Building codes will come and go, but Troppo will remain as true to its key principles of simplicity, practicality and seasonality as it has since 1980. “What we really like to do is have a building that responds to the day. When you wake up in the morning, you can see that it’s raining or that the sun’s shining in, and you can hear the birds singing and feel the nice breeze over your body,” says Adrian. “We think that’s a great thing.”
Troppo Architects Perth (08) 9336 4533, troppoarchitects.com.au.

Design politics
Opinion: Adrian Welke speaks out
ECO TRENDS “[Troppo is] not just saving the world by saving energy. We’re trying to engage on a whole series of different levels. But there is a political need to push [sustainability issues] and I think the problem is, it can get you on a track that can be quite destructive or counterproductive in trying to achieve what it’s setting out to do.”

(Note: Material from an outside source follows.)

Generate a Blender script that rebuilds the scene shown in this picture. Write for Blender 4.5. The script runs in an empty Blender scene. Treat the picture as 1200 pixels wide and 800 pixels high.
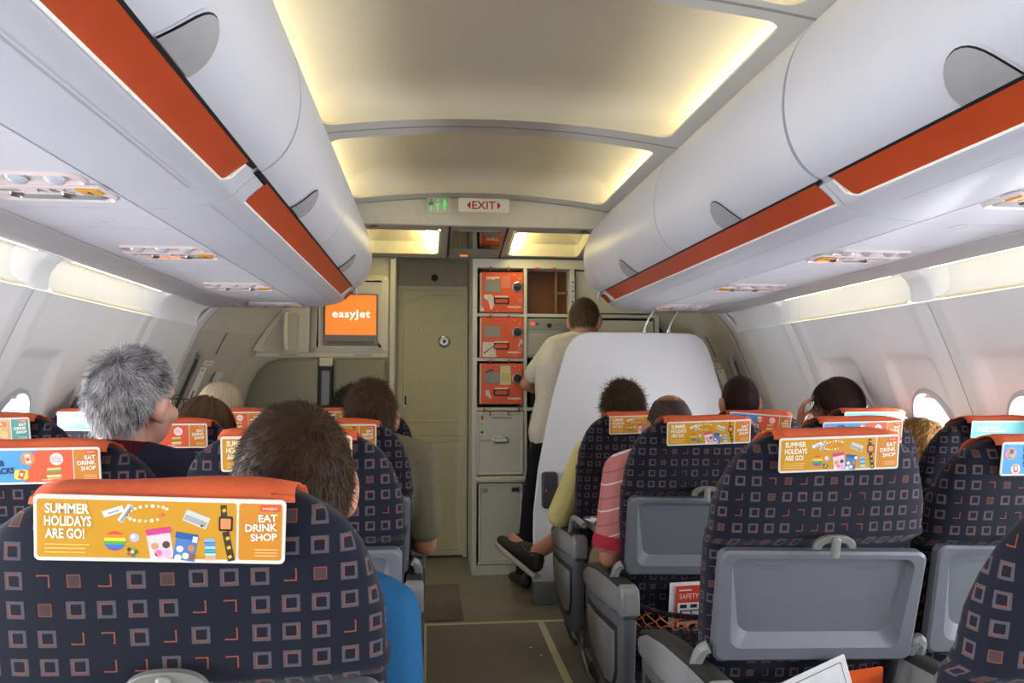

COUNCILS “Why do we allow Local Government planning authorities to control regional areas when we should be taking control of a greater holistic approach at state or even national level, which would change the way we develop cities, where we live and how we live? That ain’t going to change soon. But it should.”
SIX-STAR RATING “Some of our buildings could well get no stars – perhaps many of our buildings would not be approved to be built anymore! So, is the tool any good? No. In many ways it’s nonsense. It has a long way to go to be an accurate predictor of the quality of housing. And, I doubt any tool will ever assess all the things our designs encompass, such as a quality interaction with the environment, the day that is. We keep doing what we do because it’s an all-consuming passion. I’d like to think that between us all, our professional friend included, we’re working at making an Australian architecture to be proud of and for the world to take notice of.”